Bundeshaushalt 2020: Koalitionsstreit um das Loch im Etat
Sind es 25 Milliarden Euro oder gar 50 Milliarden? Sicher ist nur: Wegen der schwächeren Konjunktur ist nicht alles möglich, was Union und SPD sich wünschen.
Am kommenden Mittwoch geht es ums große Geld im Bundeskabinett: Finanzminister Olaf Scholz (SPD) wird dann seinen Haushaltsentwurf für 2020 präsentieren. Seit Wochen ringt er mit den Kabinettskollegen um die Einzeletats. Mit den einen mehr, mit anderen weniger. Denn eines gilt immer, egal wer regiert: Die Ministerien würden gern mehr ausgeben, als ihnen der Finanzminister in den Entwürfen für die Eckwerte zunächst zuteilt. Allen ist das Plus zu gering oder, falls es überhaupt dazu kommt, das Minus zu groß. Um letzte Zwistigkeiten auszuräumen und einen Blick in die Zukunft zu tun, sollte der Bundeshaushalt 2020 am Donnerstagabend auch im Koalitionsausschuss Thema werden, der obersten Schlichtungsrunde für Koalitionskonflikte – die pünktlich zum einjährigen Jubiläum der Regierung zusammenkommt.

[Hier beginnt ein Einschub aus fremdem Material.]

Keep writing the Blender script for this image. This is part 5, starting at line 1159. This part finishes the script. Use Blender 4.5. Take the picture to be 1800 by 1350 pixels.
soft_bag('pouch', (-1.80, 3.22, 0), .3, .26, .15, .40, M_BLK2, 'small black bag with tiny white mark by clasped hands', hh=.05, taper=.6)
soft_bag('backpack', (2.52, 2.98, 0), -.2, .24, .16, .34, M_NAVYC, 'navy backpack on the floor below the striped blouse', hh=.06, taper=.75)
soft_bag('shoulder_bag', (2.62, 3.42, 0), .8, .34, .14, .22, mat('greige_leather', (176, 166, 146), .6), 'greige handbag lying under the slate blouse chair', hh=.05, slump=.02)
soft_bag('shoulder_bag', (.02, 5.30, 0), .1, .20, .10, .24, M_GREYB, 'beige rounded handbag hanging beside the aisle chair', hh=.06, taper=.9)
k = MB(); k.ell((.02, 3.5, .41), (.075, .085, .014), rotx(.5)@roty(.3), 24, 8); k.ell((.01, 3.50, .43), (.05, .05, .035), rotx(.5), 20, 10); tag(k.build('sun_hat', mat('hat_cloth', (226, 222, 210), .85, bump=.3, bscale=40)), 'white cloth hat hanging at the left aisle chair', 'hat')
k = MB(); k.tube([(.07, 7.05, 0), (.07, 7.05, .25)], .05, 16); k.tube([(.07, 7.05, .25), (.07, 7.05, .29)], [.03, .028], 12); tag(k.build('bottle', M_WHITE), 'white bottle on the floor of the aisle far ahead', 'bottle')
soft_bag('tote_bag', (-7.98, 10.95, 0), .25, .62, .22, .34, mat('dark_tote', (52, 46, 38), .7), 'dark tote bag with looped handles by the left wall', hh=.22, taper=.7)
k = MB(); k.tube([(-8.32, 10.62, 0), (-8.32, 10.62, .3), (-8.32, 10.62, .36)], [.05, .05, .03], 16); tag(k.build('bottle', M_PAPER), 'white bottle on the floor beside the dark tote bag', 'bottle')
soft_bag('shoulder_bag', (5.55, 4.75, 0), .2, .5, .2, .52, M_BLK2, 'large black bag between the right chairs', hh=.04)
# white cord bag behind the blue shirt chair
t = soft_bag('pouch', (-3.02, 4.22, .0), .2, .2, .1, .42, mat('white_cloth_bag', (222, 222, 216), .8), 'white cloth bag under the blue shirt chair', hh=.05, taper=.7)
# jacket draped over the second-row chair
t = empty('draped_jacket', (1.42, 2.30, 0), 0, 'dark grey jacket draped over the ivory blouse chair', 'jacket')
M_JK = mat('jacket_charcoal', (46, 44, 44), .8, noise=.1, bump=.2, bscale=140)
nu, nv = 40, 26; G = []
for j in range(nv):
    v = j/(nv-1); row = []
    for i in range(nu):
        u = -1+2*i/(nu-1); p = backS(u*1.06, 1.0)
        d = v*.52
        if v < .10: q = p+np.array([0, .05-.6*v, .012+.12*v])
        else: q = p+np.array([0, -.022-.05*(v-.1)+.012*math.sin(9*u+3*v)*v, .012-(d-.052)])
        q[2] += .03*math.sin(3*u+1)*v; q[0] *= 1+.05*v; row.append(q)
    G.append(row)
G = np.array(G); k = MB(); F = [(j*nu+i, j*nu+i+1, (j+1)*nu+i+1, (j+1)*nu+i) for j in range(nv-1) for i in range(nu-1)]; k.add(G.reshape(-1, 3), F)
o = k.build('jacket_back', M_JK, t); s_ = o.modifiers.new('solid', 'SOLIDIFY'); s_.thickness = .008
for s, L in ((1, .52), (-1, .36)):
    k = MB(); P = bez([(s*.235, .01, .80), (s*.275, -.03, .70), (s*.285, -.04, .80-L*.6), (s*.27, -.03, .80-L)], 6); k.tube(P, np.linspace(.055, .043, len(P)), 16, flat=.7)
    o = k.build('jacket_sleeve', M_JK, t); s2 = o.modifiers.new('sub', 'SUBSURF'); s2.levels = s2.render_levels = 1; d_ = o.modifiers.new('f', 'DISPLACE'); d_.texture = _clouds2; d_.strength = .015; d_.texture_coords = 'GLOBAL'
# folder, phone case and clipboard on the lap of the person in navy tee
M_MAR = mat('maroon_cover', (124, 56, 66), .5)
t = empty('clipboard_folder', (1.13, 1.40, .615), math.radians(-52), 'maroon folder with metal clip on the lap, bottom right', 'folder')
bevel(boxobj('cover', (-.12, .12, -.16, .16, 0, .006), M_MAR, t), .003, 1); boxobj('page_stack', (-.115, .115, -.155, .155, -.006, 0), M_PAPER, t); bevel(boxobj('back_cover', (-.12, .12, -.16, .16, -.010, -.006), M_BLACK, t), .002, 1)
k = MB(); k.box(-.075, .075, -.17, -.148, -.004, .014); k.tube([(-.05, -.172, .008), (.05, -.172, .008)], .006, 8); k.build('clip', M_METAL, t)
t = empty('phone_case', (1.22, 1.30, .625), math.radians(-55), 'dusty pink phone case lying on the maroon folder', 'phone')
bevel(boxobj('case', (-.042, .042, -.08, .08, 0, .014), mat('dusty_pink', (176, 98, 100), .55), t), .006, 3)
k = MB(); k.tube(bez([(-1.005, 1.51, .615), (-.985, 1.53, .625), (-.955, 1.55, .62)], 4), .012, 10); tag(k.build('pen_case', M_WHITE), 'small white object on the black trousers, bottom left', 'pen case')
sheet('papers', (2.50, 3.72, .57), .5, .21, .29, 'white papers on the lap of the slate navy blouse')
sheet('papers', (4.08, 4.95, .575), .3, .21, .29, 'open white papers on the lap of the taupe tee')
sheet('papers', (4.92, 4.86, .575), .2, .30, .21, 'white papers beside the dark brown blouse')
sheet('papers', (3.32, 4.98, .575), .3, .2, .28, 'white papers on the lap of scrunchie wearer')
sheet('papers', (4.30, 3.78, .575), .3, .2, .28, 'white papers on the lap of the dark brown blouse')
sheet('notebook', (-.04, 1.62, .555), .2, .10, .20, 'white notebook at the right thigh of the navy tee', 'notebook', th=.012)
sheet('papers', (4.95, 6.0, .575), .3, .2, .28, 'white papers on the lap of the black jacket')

Die Großbaustelle im Etat für 2020 ist die Bundeswehr. „Mehr Personal, beste Ausbildung und moderne Ausstattung bei der Bundeswehr durch einen höheren Verteidigungsetat“, lautet das Versprechen im Koalitionsvertrag. In Verbindung mit einer Erhöhung des Entwicklungsetats gehört das Vorhaben auch zu den „prioritären“ Aufgaben, die auf jeden Fall, unabhängig von der Einnahmenentwicklung, angegangen werden sollen. Zwei Milliarden Euro stehen dafür zusammen in der Prioritätenliste. Konkreter wird der Koalitionsvertrag nicht. Kein Wunder also, dass sich der Streit um die tatsächliche Erhöhung des Wehretats seit Monaten hinzieht. Die Union will mehr, auch mit Verweis auf die der Nato zugesagte Ausgabenquote von zwei Prozent der Wirtschaftskraft, von der man mit geplanten 1,35 Prozent weit weg ist. Die SPD bremst. Zwischenzeitlich waren von der Leyen und Scholz weit auseinander. 47,2 Milliarden Euro wollte die Verteidigungsministerin, 44,7 Milliarden hatte Scholz in die Eckwerte geschrieben. 43,2 Milliarden Euro stehen im Etat für das laufende Jahr. Wie hoch das Plus im Regierungsentwurf am Ende sein wird, ist nun Sache der Koalitionsspitzen.
Wie entwickeln sich die Einnahmen?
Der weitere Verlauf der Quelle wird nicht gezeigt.